I am procrastinating.

My taxes need to be done, and I don't wanna.

Truthfully, I've never done my own taxes before, and although I bought a "QuickTax" program, I'm dreading the process. I don't like numbers. They frighten me.

And this is with the knowledge that I'll be getting a return on my taxes. Probably larger than I have in a long time because of my TTC pass rebate. My irrational fear of numbers is rooted in ridiculing high-school math teachers. Meaning teachers that ridiculed me... ...not the other way around. One teacher in particular anyhow. I can't even remember his name. I blocked it due to trauma.

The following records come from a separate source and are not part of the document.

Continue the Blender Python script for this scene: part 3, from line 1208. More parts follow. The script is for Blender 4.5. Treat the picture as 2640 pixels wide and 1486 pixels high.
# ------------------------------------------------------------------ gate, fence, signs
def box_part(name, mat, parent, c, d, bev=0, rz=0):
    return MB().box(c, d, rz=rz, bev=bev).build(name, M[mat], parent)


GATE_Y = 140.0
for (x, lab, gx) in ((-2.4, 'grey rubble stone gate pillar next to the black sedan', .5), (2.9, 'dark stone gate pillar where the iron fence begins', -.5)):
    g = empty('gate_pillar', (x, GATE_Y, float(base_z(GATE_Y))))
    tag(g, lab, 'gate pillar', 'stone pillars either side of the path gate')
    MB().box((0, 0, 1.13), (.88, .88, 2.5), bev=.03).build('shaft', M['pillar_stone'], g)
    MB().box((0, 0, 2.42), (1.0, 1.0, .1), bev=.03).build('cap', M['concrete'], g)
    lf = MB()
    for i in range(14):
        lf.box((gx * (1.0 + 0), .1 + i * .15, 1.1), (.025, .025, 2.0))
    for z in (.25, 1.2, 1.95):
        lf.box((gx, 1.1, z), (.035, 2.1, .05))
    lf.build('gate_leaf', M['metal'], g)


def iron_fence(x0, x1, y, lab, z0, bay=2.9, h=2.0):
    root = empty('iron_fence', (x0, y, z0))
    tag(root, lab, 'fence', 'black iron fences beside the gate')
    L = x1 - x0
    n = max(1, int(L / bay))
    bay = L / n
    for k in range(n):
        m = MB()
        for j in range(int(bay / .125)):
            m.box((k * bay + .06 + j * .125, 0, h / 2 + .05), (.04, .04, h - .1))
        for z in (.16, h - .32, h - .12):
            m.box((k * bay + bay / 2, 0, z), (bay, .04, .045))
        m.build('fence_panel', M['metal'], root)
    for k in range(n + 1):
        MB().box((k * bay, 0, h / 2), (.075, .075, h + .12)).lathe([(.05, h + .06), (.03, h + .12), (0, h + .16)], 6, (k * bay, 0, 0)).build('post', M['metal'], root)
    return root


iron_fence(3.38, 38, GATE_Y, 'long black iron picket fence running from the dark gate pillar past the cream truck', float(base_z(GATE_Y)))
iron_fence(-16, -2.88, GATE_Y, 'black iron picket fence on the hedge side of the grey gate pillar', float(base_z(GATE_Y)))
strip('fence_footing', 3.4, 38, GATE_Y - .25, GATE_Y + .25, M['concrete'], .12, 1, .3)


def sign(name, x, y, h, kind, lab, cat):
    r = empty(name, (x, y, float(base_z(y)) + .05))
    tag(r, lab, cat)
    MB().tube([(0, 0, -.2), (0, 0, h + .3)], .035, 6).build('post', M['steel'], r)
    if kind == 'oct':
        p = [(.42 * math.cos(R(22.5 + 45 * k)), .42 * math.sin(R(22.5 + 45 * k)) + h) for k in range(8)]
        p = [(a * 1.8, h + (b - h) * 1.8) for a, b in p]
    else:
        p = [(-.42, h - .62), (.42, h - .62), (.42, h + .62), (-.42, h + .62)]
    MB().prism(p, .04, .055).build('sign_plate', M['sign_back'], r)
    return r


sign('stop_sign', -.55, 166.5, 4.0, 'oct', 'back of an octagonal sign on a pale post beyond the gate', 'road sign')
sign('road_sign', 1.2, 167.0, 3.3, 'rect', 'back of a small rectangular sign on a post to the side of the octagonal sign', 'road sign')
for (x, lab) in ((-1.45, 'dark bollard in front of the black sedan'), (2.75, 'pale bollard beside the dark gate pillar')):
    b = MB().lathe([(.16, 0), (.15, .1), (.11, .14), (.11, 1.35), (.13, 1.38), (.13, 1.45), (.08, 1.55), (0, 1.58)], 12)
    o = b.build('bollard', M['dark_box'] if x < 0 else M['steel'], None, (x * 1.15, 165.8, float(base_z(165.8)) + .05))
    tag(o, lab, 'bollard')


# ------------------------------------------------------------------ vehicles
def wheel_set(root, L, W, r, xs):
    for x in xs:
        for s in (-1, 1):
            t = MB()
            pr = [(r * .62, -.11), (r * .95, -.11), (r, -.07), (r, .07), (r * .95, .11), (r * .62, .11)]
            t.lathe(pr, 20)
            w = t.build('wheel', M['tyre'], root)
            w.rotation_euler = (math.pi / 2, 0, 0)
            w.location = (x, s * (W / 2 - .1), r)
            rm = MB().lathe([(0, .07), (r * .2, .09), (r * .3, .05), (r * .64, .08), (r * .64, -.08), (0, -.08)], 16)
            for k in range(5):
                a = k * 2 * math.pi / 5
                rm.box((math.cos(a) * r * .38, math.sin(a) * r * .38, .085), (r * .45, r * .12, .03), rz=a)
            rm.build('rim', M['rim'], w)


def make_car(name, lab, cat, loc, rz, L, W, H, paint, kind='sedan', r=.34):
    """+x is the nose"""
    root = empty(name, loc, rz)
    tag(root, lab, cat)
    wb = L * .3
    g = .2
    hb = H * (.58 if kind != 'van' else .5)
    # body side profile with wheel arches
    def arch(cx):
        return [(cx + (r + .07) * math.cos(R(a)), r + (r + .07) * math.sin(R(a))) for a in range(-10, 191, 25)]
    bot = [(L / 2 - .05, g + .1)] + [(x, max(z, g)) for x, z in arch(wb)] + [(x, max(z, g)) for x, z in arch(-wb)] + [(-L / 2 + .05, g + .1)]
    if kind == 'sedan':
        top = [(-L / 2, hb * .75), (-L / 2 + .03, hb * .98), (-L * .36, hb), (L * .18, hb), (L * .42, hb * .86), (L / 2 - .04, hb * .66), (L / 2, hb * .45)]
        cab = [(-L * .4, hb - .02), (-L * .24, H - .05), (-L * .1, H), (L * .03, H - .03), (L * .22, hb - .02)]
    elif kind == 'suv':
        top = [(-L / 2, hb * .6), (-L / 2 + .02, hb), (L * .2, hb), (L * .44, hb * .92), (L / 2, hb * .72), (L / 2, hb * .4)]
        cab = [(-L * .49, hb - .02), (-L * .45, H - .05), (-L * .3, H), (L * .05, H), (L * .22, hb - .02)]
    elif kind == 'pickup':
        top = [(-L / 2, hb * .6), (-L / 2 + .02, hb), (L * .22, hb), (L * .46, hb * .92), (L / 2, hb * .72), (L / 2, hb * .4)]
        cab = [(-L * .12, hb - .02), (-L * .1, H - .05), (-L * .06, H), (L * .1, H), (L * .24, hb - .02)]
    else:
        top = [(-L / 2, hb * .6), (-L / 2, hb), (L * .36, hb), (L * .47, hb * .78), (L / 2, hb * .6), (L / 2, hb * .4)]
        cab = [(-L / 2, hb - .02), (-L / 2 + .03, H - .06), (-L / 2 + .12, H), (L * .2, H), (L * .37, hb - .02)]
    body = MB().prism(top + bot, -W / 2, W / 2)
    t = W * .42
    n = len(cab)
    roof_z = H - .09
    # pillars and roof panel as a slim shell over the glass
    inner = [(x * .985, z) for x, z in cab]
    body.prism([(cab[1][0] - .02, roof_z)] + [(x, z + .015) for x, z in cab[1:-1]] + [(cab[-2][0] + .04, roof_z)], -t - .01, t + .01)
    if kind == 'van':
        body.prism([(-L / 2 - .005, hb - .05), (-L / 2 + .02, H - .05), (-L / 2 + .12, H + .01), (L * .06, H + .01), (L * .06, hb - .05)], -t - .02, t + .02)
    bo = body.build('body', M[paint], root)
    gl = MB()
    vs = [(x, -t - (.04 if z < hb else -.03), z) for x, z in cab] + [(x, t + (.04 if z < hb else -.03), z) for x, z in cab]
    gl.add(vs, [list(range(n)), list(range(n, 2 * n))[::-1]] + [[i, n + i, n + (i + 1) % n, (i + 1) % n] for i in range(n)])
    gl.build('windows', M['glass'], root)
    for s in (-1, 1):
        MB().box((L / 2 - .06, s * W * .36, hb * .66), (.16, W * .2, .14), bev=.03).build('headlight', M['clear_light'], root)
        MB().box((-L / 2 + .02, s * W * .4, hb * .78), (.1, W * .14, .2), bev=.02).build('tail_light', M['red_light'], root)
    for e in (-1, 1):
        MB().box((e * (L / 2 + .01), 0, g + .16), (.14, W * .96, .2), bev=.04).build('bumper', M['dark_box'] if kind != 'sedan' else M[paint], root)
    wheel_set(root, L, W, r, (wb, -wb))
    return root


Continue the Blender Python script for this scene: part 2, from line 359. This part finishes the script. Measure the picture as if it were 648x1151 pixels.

Math and I have a long history as enemies. But we "used" to be friends. Or at least amiable. I remember the exact time I felt the sting of math's betrayal. Throughout grade school, I was an all-A student. I did well in absolutely every subject. So when it came time to enrol in high school courses, of course I chose "advanced" in everything. It was the next logical step, right? Math said "not so". For it was in my Grade 9 advanced math class that I discovered... I didn't know diddly. I struggled for an entire semester to learn the secret language of numbers... but for the most-part I only learned the equivalent of how to ask the whereabouts of the bathroom in the twisted, sadistic land of numbers. My final grade was 75% that year... ...a "B". And it only got worse. Grade 10 advanced math had teeth like small, sharp daggers. I didn't understand my homework... ...so, I stopped doing it, because I was getting the majority of it wrong. My final grade that semester: a lowly 60%.... a ...."C". I was mortified and defeated.

By grade 11, I had lost all hope of mastering even the basics of math. I enrolled in the advanced class, and lasted less than 2 weeks. Our first test was "a review" of the previous year and I scored 10%. Knowing full-well, I was only going to be dragged behind the bumper of the math bus, I dropped the course and didn't take any more at any skill level.

That in essence, is what kept me out of university. (I originally wanted to become a teacher.)

It's tragic to think of the minds I could've twisted by now. Hee hee

Anyhoo... don't know how I was quite-so-inspired to write an entry about "math" of all things. Sometimes you just don't know what'll come spewing out of your brain.

It's certainly time I could have spent doing my taxes, isn't it now?